Let $K/F$ be a field extension, $L/F$ and $M/F$ finite subextensions of $K/F$ and $LM$ the composite of $L$ and $M$. I'm trying to prove that $[LM:F] = [L:F][M:F]$ implies the trivial intersection $L\cap M=F$, and that the converse holds when $[L:F]=2$ or $[M:F]=2$.
In order to prove the trivial intersection of the fields, I want to show that $[L\cap M:F]=1$. From the hypothesis, we can obtain $$[LM:L] = [M:F] = [M:L\cap M][L\cap M:F],$$ and $$[LM:M] = [L:F] = [L:L\cap M][L\cap M:F],$$ but I don't if that is usefull for what I'm trying to prove.
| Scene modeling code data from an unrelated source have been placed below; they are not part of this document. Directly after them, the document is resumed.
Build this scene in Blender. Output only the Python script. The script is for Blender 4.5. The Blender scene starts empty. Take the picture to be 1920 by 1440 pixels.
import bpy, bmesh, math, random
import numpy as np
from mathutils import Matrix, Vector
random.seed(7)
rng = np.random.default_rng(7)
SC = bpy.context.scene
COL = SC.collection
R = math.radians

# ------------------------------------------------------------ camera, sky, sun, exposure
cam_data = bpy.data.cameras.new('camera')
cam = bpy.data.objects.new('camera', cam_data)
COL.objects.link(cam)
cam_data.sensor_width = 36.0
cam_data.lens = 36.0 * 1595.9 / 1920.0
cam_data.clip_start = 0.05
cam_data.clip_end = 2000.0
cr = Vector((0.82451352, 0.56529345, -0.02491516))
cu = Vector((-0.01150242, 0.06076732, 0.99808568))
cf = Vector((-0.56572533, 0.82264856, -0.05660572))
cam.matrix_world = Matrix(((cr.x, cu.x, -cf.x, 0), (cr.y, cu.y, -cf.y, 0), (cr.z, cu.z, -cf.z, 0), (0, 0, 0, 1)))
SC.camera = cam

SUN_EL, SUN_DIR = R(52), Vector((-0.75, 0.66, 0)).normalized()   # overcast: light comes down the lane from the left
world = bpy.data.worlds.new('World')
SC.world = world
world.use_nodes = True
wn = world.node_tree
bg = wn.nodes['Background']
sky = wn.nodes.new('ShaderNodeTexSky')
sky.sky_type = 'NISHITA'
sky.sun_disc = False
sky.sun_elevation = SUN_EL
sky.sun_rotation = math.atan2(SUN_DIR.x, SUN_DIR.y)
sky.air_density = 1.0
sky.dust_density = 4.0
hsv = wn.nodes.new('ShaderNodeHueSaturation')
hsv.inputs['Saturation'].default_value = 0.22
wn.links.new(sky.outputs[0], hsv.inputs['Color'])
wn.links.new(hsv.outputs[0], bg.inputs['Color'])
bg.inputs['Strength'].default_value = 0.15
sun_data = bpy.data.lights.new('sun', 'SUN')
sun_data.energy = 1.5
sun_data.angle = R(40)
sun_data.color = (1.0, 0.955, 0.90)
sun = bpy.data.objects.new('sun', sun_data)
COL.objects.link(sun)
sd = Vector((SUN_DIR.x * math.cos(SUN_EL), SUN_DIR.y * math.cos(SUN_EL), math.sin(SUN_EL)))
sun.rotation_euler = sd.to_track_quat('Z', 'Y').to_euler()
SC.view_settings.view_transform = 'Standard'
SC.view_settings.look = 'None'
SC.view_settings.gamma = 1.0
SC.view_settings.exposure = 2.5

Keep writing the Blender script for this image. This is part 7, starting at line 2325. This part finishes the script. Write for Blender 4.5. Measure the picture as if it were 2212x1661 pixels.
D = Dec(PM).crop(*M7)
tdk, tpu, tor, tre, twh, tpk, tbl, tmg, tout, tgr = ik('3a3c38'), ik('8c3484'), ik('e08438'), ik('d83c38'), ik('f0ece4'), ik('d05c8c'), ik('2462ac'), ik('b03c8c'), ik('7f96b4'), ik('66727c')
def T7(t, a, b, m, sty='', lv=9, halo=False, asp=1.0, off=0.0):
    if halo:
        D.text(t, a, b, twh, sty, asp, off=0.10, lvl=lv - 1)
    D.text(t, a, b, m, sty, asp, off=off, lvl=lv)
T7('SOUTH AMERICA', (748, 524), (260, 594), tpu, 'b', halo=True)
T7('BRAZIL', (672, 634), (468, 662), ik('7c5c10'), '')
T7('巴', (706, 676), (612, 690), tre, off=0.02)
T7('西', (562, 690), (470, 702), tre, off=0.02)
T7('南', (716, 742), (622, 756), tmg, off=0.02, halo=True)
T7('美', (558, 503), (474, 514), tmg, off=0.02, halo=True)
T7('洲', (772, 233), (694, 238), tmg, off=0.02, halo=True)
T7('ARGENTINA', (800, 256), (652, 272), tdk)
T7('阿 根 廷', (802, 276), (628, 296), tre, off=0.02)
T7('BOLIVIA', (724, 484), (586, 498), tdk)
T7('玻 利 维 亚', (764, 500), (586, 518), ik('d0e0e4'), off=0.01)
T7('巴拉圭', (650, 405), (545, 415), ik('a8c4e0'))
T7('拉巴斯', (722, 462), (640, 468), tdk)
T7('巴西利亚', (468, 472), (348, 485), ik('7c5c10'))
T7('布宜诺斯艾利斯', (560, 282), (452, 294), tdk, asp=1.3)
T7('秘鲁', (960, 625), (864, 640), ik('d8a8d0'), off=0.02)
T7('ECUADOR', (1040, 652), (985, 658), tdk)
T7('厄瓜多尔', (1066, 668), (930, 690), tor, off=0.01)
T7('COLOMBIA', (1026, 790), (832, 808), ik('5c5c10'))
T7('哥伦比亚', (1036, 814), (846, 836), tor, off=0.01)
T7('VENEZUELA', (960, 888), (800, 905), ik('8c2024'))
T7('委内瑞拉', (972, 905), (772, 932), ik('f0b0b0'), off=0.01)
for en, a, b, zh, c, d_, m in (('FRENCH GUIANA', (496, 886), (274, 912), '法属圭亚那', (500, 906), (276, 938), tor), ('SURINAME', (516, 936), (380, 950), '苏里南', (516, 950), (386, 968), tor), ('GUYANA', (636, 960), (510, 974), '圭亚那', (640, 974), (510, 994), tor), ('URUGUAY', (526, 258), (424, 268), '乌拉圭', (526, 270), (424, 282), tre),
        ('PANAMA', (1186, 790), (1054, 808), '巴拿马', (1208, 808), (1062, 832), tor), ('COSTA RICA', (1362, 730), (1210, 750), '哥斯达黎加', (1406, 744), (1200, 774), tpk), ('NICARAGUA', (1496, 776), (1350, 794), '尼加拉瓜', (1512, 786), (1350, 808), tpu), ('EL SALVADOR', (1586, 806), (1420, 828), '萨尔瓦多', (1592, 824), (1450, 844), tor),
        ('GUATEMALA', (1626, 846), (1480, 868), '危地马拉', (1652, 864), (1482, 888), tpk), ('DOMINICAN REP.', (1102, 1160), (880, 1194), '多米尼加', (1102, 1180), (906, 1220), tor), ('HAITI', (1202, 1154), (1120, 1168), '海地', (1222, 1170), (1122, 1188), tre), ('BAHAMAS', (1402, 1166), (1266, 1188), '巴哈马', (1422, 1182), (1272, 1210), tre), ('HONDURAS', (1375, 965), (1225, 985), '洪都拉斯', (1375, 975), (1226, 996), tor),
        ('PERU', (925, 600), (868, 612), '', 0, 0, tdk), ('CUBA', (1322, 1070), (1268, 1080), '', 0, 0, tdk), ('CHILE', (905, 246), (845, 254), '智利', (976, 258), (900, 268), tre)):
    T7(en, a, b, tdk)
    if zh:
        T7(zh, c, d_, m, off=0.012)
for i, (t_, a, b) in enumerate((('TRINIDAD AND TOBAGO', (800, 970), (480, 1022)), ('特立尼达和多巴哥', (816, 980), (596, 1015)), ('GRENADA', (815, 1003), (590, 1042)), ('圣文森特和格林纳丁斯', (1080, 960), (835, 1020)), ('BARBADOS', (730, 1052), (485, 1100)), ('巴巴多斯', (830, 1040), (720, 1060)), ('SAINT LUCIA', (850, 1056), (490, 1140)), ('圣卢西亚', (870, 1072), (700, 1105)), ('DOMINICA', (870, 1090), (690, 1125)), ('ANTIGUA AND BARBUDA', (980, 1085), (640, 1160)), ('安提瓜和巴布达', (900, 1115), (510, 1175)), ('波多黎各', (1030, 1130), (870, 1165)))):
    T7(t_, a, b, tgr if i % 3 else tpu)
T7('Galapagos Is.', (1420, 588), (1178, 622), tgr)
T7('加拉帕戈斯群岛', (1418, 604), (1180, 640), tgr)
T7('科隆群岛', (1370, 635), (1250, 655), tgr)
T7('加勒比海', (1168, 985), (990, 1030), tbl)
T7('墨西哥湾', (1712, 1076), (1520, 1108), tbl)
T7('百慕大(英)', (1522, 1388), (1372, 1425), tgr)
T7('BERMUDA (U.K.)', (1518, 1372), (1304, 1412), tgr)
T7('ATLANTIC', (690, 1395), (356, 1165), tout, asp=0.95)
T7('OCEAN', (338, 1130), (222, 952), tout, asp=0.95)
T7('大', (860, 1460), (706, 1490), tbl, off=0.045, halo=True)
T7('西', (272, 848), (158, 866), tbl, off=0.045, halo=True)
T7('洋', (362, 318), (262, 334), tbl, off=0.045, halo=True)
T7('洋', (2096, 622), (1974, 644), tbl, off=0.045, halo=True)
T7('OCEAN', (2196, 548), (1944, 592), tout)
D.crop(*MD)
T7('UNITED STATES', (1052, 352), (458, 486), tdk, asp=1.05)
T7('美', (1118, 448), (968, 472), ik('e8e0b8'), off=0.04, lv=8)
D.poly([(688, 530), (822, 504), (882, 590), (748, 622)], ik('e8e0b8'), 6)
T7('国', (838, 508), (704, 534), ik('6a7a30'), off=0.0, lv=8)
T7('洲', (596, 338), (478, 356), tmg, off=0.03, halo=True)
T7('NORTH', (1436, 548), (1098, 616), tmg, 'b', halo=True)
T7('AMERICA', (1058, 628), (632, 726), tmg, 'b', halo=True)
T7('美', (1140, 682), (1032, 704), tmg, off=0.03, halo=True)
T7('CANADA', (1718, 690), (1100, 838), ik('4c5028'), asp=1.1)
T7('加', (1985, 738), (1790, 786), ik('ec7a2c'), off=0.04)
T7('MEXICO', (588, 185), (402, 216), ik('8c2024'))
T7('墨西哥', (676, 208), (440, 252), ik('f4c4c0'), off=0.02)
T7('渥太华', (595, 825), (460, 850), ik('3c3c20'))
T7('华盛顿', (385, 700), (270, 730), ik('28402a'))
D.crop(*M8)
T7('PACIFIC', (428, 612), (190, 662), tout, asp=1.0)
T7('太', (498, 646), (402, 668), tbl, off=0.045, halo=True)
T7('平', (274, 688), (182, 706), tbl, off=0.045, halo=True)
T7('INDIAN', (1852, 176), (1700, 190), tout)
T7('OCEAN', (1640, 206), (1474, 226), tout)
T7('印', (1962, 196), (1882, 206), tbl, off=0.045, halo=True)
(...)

And I don't know how to prove the converse part. I would appreciate any help you can give me.
I'll draw this diagram of fields in a slightly odd manner, since I'm limited by the MathJax.
$$\require{AMScd}\begin{CD}LM @<<< L \\ @AAA @AAA\\M @<<<L\cap M @<<< F\end{CD}$$
Now we have $$[LM:L]=[M:F]=[M:L\cap M][L\cap M:F],$$ as you've already noted. Note now that $[LM:L]\le [M:L\cap M]$, so that $$[M:L\cap M][L\cap M:F]\le [M:L\cap M],$$ or $$[L\cap M:F]\le 1,$$ which of course implies that $L\cap M=F$.